We are told elsewhere in Scripture what the "everlasting punishment" is, and that is death (e.g., Romans 6:23). And death that does not end in resurrection is indeed an everlasting punishment. You are reading into this passage that which is not there and then accusing me of ducking and weaving for not seeing what you have eisegeted into the passage.
I am not the only idiot who believes the Scriptures teach eternal damnation and torment. Here we have the words of a leading exegete of Scripture."Then he shall also speak to those at his left (saying): Depart from me, you accursed ones, into the everlasting fire prepared for the devil and his angels.... This passage describes the punishment of the wicked as consisting of: a. separation ("Depart from me"); b. association ("prepared for the devil and his angels"); c. fire ("into the everlasting fire"), to which may be added d. (see verse 30) darkness ("into the outer darkness").... The wicked will dwell forever with the devil and his angels, for whom the everlasting fire was prepared.... This fire is unquenchable. It devours forever and ever."
"And these shall go away into everlasting punishment, but the righteous into everlasting life.... Common to the concept 'everlasting' in both of these cases is the idea 'without end.' 'There is going to be an enduring separation. Punishment and life are everlasting. There will be no change' (F. W. Grosheide). Contrary to A.V. -- 'everlasting ... eternal" -- the adjective must be rendered by the same word in both of these balanced and co-ordinate clauses; hence, either 'eternal ... eternal' or 'everlasting ... everlasting.' ... Mark 9:48, 'where their worm does not die and the fire is not quenched'; Rev. 14:11, 'the smoke of their torment goes up forever and ever.' Note also the sixfold 'no molre at all' of Rev. 18:21-23."
"And as to aionios [Hendrikson gives this using the Greek letters, TNT], if we limit the duration of the punishment, then why not also that of the life? But this hardly anyone wishes to do. Also, though it is true that aionios [Greek letters in original] may indicate either 'without beginning' ... or 'without end' ... or both ..., this does not help us in the present context, which, as has been shown, must be interpreted in the light of parallel passages, and therefore means 'without end." (William Hendriksen. New Testament Commentary: Exposition of the Gospel According to Matthew. Grand Rapids, MI: Baker Book House, 1973. Pages 889-892).

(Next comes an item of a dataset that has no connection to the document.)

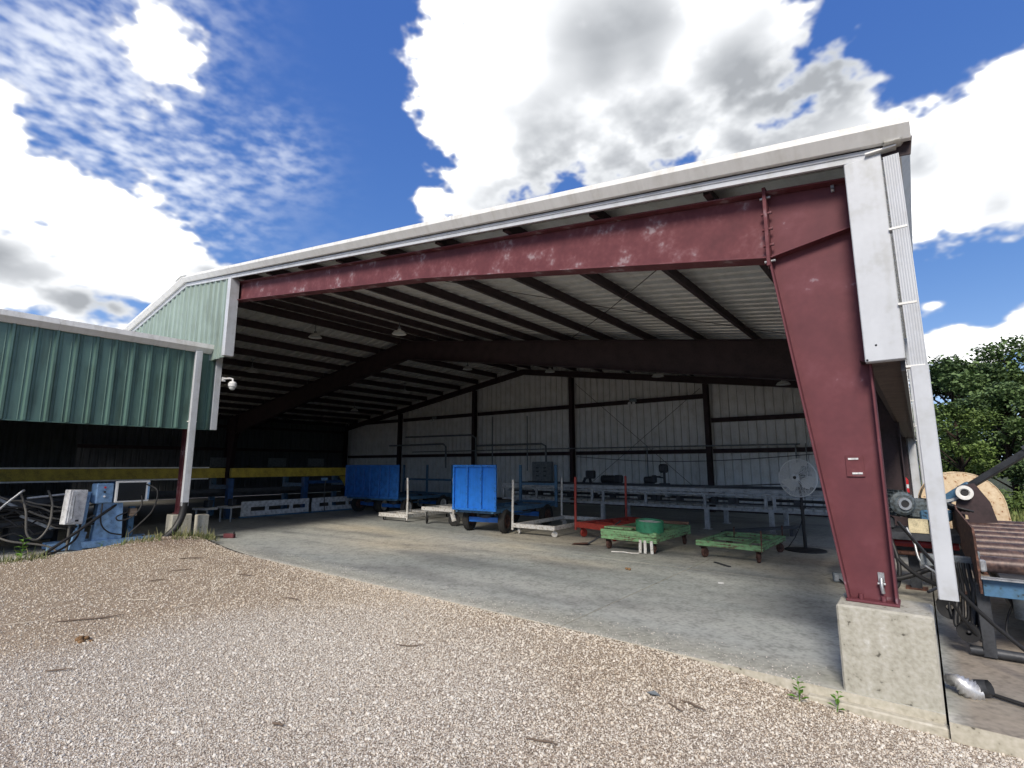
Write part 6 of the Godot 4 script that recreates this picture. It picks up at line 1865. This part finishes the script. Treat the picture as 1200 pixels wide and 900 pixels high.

I don't know that universalism necessarily precludes repentance, though unitarian universalism might.
oh yes it does, how can all be saved if the wicked are excluded?
1 Cor 6:9 King James Bible (Cambridge Ed.)
Know ye not that the unrighteous shall not inherit the kingdom of God? Be not deceived: neither fornicators, nor idolaters, nor adulterers, nor effeminate, nor abusers of themselves with mankind,
I found the context of the quote Armistead put up (in case you wanted to see the context):New Schaff-Herzog Encyclopedia of Religious Knowledge, Vol. XII: Trench - Zwingli - Christian Classics Ethereal Library
(I couldn't find one in an easier-to-read format, sorry.)
But while I was searching for that, I found something pretty cool. I found a theologian who has something to say that I haven't heard before!
Karl Barth (excerpt from Universalism a Historical Survey by Richard Bauckham pp. 52, 53)
"Barth refashioned the Reformed doctrine of predestination by making it fully Christological. It is Jesus Christ who is both rejected and elected. The rejection which sinful man deserves, God has taken upon Himself in Jesus Christ, and in Jesus Christ all men are elected to salvation. He is therefore in the true sense the only rejected one. Predestination thus becomes not an equivocal doctrine of God's Yes and No, but a fully evangelical doctrine of mood's unqualified Yes to man. The reality of man - of all men - is that in Jesus Christ the reconciliation of all men has taken place. The Gospel brings to men the knowledge of what is already true of them: that in Jesus Christ they are already elect, justified, reconciled.
It might be thought that this line of thought logically entails universalism, much as Schleiermacher's doctrine of universal election did, but Barth refuses to follow this logic. There remains an irresolvable tension between the election of all men in Jesus Christ and the phenomenon of unbelief. The unbeliever's true reality is that he is elect, but he denies that reality and attempts to change it, to be instead the rejected man. In this perverse attempt (it is no more than an attempt) he lives under the threat of final condemnation, which would be God's acquiescence in its refusal to be the reconciled man he really is.
Will this threat be carried out? Barth does not here appeal to man's freedom to continue in unbelief: he is committed to the sovereignty of God's grace. The reason why universal salvation cannot be dogmatically expected lies in God's Freedom: 'To the man who persistently tries to change the truth into untruth, God does not owe eternal patience and therefore deliverance.... We should be denying or disarming that evil attempt and our own participation in it if, in relation to ourselves or others or all men, we were to permit ourselves to postulate a withdrawal of that threat end in this sense expect or maintain an apokalastasis or universal reconciliation as the goal and end of all things.... Even though theological consistency might seem to lead our thoughts and utterances most clearly in this direction, we must not arrogate to ourselves that which can be given and received only as a free gift.' But universal salvation remains an open possibility for which we may hope."
Fascinating... Has anyone here read Barth at all?